He bajado en Dame Street, en Dublín, y he andado despacio hasta Castle sorteando gente -la ciudad está atestada estos días- y he entrado en la
Chester Beatty library solo, dispuesto a demorarme en estas salas donde reposa el mundo, pues todo está en los libros y he visto las figuras en perfil del
Libro de los muertos, las historiadas letras de
De natura rerum, las inconfundibles ilustracione Durero; he seguido la trama de la caligrafía islámica, esa rama de la mística, pues no en vano al copiar las palabras del Corán se están copiando las exactas palabras de Dios y en un párarfo perfecto, estaba escrito en un solo trazo que
la pureza de la escritura procede de la pureza del corazón.

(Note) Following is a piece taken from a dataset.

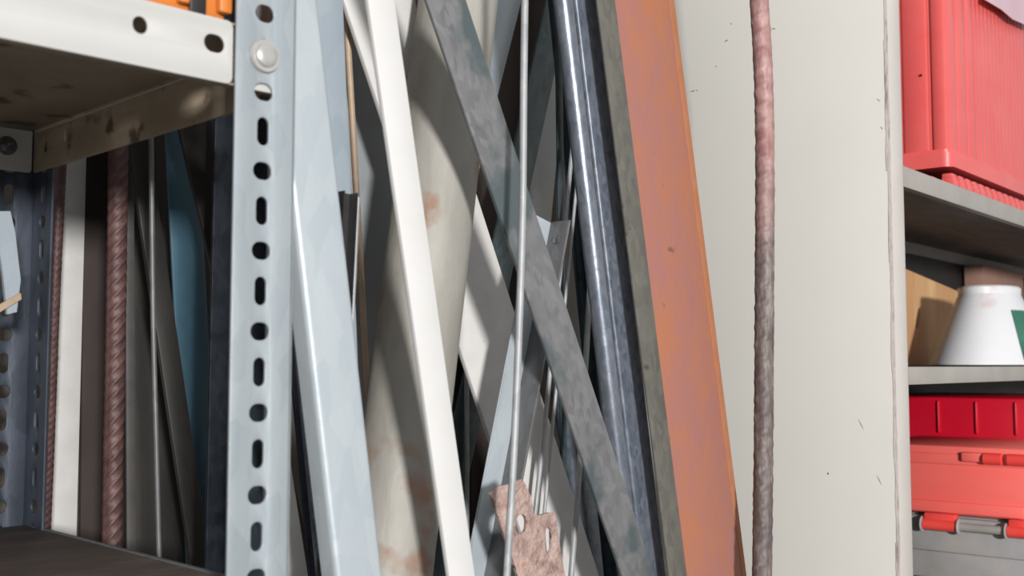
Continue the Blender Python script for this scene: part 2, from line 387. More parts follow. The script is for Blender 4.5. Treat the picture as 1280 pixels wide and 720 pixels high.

En el segundo piso, el de las religiones, se exponían fragmentos del evangelio en griego y copto, rollos etípopes de plegarias con
Los secretos nombres de Dios, las ilustraciones multicolores del famoso cuento de
Oeyama, en Japón, en el que el guerreo Kaiku vence al demonio Roji y rescata a su amante secuestrada. Después de todo esto, he pensado que ya era suficiente y he bajado al café como quien vuelve de un viaje en que se han dejado muchas cosas sin ver. Puede que el libro, tal como hemos conocido, he pensado, ya no exista. Pero nos quedan bibliotecas como esta del magnate Chester Beatty, quien, en el momento preciso, compró por todo el mundo durante 60 años estos libros preciosos,
iluminados: los que comienzan con una inicial historiada y hecha en oro, los que se demoran en ilustraciones que replican al texto, haciendo de la palabra escrita, donde reside todo el poder -el de las ideas, las creencias y los saberes- algo bello.
Pienso en esta biblioteca dentro de muchos años, vagando en un planeta que brilla en la oscuridad, como un mensaje que espera respuesta.